A resolução facilita a tramitação e a concessão de pedidos de cooperação jurídica internacional feitos ao Brasil

Uma terceira conquista da resolução em análise diz respeito às decisões provisórias originadas em país estrangeiro que visam assegurar os efeitos da decisão final, como o possível arresto ou penhora de bens do devedor. Anteriormente, o Supremo negava procedência às cartas rogatórias com pedidos executórios, pois as considerava matéria de sentença final, que deveriam transitar em julgado no país de origem e deveriam, portanto, passar pelo processo de homologação. Assim, o Supremo nunca homologava as decisões provisórias, dando seguimento apenas às cartas rogatórias envolvendo pedidos não-decisórios, como a citação. Sem afetar diretamente a sentença arbitral estrangeira, mas não menos relevante para os procedimentos arbitrais, é a previsão de que somente serão analisados pelo STJ os pedidos internacionais que efetivamente necessitem de uma análise criteriosa por parte do tribunal.

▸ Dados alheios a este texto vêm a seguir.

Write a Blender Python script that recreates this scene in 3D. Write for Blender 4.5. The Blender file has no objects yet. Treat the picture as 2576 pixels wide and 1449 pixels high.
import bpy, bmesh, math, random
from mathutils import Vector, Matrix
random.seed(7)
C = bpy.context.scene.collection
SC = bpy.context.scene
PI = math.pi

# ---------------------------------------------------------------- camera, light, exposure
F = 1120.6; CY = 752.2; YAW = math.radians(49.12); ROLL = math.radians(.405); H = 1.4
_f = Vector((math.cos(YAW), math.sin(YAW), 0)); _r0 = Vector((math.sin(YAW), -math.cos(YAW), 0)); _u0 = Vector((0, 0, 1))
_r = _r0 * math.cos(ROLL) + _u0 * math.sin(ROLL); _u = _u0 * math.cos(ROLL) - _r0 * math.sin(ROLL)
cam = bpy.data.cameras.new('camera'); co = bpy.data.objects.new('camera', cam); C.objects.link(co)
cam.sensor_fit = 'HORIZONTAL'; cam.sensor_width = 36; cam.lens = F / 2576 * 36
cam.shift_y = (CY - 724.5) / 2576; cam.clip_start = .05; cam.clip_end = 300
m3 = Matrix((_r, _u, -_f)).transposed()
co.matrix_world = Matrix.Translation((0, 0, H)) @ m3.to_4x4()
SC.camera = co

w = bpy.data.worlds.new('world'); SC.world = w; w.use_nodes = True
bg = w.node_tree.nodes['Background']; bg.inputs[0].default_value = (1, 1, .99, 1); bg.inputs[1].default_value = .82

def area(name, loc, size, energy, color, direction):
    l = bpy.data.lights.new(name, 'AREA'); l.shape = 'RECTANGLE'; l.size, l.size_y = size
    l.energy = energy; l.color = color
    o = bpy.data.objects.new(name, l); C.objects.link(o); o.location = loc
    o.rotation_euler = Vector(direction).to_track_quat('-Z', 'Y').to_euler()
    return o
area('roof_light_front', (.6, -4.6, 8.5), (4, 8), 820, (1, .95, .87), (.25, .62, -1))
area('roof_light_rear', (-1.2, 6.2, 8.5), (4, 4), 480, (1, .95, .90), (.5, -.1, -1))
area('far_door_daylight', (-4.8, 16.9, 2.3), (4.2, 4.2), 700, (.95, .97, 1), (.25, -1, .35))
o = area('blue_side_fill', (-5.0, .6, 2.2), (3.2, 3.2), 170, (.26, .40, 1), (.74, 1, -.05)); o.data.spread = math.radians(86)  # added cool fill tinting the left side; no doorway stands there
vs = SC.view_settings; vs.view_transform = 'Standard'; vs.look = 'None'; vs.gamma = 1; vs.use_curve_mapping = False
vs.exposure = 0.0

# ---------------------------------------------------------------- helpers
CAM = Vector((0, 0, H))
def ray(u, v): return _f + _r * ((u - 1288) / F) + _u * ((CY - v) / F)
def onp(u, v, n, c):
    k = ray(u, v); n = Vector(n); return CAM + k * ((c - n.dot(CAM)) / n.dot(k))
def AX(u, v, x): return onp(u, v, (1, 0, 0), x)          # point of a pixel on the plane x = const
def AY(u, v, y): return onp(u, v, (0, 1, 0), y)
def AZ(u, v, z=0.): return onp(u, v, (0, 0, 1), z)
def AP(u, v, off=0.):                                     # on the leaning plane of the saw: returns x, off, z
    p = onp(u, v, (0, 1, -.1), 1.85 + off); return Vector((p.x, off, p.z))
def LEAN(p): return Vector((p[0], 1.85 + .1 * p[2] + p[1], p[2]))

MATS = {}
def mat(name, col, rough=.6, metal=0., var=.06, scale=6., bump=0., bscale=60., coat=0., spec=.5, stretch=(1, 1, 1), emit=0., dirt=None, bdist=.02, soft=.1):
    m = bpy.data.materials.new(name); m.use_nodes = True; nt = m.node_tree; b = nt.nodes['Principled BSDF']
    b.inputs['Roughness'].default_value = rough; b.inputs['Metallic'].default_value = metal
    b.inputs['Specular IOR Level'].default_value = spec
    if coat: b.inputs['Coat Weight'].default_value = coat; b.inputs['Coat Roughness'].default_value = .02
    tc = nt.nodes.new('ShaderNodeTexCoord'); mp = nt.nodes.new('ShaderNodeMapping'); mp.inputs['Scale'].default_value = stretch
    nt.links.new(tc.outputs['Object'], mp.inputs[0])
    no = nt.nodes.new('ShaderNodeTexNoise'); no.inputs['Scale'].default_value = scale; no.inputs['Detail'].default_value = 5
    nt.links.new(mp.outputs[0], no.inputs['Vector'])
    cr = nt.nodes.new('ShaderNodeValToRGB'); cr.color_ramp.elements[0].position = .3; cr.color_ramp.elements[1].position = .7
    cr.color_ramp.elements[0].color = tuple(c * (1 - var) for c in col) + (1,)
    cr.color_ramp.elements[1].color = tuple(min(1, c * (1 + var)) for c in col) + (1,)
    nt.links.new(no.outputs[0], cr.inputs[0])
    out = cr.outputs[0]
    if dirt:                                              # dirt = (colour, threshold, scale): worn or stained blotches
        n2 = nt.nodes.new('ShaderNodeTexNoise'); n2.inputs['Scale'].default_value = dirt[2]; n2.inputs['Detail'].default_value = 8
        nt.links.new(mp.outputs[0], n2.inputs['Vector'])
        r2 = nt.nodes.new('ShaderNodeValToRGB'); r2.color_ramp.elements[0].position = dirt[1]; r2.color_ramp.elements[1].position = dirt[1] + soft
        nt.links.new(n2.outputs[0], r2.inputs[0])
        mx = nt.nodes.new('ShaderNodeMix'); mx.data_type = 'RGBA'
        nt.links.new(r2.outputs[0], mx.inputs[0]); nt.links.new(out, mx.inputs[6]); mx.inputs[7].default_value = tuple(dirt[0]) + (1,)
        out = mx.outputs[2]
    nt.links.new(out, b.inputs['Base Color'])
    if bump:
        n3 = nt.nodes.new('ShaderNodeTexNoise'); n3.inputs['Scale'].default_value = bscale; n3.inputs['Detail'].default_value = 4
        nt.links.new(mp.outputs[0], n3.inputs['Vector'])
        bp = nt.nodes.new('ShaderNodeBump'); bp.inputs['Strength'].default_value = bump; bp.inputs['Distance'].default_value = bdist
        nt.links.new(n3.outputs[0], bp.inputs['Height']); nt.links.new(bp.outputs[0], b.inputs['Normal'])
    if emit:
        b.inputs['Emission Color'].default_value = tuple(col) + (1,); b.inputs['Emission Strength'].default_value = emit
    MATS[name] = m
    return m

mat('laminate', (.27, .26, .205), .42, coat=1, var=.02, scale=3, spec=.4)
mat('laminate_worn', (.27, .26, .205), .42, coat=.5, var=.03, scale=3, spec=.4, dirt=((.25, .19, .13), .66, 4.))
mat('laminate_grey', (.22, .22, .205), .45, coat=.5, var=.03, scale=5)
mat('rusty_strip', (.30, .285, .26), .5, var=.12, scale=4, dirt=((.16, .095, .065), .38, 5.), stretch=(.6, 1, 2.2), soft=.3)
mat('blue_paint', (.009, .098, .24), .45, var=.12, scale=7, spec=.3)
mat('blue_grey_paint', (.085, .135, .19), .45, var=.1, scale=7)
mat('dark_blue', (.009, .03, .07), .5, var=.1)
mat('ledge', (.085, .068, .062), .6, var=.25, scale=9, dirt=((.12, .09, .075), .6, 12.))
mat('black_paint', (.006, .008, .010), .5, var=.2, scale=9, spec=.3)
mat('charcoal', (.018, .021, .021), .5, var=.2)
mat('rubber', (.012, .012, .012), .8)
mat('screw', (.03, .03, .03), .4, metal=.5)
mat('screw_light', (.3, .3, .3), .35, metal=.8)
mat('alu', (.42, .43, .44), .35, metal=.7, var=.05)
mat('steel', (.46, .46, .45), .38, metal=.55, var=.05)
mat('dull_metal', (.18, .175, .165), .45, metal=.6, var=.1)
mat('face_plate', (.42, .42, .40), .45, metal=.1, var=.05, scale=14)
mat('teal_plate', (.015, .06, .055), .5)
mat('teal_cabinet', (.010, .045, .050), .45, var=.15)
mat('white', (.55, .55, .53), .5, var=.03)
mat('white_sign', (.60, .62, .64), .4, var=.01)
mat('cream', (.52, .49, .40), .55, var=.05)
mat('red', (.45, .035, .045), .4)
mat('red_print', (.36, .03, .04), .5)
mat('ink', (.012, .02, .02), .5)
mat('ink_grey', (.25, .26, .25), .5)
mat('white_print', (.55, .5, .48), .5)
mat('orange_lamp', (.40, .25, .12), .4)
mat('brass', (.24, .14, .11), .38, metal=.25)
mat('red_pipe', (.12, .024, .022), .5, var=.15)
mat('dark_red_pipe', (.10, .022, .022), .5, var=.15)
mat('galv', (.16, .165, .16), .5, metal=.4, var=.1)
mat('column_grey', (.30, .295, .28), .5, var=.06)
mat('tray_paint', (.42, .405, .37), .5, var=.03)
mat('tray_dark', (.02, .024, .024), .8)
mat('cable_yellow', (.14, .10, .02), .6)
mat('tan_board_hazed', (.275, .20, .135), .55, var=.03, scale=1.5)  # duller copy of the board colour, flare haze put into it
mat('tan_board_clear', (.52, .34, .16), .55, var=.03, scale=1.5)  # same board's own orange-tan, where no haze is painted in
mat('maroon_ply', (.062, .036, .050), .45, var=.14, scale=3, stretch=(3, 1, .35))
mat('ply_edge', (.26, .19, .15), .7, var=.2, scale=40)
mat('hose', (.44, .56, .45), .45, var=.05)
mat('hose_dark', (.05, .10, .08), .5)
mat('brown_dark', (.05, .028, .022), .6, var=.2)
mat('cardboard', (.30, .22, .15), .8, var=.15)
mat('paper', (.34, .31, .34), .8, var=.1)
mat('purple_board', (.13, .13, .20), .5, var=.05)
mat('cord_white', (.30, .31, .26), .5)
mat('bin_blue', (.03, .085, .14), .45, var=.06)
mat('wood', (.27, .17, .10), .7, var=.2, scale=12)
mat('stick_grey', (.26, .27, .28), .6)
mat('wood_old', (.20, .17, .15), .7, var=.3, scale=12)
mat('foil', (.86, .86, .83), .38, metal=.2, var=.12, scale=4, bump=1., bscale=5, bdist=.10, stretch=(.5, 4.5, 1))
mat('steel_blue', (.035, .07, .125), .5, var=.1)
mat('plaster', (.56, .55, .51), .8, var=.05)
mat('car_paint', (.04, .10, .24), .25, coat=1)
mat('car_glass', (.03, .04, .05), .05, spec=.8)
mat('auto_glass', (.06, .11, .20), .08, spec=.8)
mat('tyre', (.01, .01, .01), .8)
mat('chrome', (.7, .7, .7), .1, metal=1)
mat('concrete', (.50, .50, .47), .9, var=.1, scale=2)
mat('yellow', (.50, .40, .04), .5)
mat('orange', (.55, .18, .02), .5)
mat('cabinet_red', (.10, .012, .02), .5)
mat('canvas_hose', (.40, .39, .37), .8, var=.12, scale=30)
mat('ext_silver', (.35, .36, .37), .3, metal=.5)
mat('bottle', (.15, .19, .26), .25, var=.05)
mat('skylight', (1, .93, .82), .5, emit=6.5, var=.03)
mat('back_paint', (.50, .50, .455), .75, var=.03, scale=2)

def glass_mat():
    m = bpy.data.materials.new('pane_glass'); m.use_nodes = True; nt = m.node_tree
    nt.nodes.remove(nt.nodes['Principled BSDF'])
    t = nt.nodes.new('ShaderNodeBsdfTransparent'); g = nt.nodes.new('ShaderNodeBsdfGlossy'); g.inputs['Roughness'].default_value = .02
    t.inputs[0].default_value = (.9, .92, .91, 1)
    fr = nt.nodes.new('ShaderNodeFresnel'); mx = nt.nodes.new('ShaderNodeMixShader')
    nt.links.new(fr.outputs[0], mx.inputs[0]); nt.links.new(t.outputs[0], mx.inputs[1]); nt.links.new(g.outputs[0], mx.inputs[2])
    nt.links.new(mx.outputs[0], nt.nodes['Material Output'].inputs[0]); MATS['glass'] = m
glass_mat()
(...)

Os atos que não preencherem esta condição, como os pedidos de cópias de processos, ainda que revestidos da forma de carta rogatória, serão encaminhados ao Ministério da Justiça para que sejam tomadas as medidas necessárias ao seu cumprimento. Por esses e outros motivos, nota-se claramente os efeitos positivos da Resolução nº 9 do STJ. Tal resolução vem facilitar a tramitação e a concessão de pedidos de cooperação jurídica internacional feitos ao Brasil, além de demonstrar a visão inovadora da corte superior no sentido de promover uma nova postura quanto ao reconhecimento e à execução de sentenças estrangeiras. Integra, juntamente com o anteprojeto de lei de cooperação jurídica internacional, uma série de alterações legislativas que visam inserir o Brasil na prática internacional.